◆ Directive ◆
How does the data below read from its first line through the line containing "from mathutils import"? Print those lines exactly.

==============================

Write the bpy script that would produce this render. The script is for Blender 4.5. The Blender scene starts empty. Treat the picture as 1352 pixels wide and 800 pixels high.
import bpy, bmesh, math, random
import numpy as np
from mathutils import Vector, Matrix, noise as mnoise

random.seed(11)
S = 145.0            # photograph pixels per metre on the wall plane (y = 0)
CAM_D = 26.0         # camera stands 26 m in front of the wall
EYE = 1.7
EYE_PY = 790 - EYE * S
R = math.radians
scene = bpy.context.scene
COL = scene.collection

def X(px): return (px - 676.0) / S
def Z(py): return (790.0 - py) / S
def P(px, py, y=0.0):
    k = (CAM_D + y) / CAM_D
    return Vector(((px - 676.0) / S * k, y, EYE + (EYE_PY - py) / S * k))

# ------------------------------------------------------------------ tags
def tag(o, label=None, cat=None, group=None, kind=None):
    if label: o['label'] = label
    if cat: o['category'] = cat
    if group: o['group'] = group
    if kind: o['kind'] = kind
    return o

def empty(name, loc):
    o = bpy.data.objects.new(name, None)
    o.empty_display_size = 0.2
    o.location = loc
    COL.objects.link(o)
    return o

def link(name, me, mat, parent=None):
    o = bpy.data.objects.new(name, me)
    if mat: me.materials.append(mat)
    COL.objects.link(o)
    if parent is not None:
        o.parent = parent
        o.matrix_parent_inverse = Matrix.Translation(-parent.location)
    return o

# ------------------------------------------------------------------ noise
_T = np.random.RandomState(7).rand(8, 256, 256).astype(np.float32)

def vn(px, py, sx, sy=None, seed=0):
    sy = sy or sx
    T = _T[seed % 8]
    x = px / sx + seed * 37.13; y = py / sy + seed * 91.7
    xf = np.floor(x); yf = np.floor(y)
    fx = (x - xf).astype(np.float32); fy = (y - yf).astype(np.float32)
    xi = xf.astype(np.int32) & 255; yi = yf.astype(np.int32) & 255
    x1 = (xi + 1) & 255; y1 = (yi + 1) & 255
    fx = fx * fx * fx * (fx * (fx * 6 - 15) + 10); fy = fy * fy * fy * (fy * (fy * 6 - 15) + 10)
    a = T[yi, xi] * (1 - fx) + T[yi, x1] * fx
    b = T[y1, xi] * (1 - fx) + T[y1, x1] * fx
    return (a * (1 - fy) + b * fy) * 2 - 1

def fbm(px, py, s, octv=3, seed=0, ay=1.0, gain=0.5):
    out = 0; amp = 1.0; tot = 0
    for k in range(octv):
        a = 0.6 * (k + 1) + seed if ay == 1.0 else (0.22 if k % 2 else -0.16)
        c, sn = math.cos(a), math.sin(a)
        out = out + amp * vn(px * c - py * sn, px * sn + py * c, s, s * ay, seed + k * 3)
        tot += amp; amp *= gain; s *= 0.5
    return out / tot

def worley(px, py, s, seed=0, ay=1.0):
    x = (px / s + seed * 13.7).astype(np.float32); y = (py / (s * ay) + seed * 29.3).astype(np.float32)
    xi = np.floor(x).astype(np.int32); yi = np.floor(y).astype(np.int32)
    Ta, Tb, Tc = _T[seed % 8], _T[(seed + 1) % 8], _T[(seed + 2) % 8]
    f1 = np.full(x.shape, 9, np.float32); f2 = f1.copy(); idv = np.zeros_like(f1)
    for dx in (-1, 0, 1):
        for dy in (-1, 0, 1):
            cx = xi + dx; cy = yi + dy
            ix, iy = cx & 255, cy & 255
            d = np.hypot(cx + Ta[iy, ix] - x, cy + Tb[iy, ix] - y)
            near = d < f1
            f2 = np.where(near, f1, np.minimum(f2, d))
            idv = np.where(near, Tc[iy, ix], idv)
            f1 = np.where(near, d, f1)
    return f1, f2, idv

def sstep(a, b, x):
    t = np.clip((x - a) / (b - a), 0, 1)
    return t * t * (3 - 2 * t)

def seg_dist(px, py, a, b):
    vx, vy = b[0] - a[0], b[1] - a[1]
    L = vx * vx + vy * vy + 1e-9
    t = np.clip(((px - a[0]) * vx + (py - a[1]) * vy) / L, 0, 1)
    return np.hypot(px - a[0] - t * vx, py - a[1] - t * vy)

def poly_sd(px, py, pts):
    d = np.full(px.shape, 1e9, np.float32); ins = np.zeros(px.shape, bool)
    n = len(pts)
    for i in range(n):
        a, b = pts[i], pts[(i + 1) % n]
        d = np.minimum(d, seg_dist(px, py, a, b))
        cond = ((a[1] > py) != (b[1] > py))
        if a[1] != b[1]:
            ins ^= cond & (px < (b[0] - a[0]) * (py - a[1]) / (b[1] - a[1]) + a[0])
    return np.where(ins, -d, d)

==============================

◆ Exercise result ◆
Write the bpy script that would produce this render. The script is for Blender 4.5. The Blender scene starts empty. Treat the picture as 1352 pixels wide and 800 pixels high.
import bpy, bmesh, math, random
import numpy as np
from mathutils import Vector, Matrix, noise as mnoise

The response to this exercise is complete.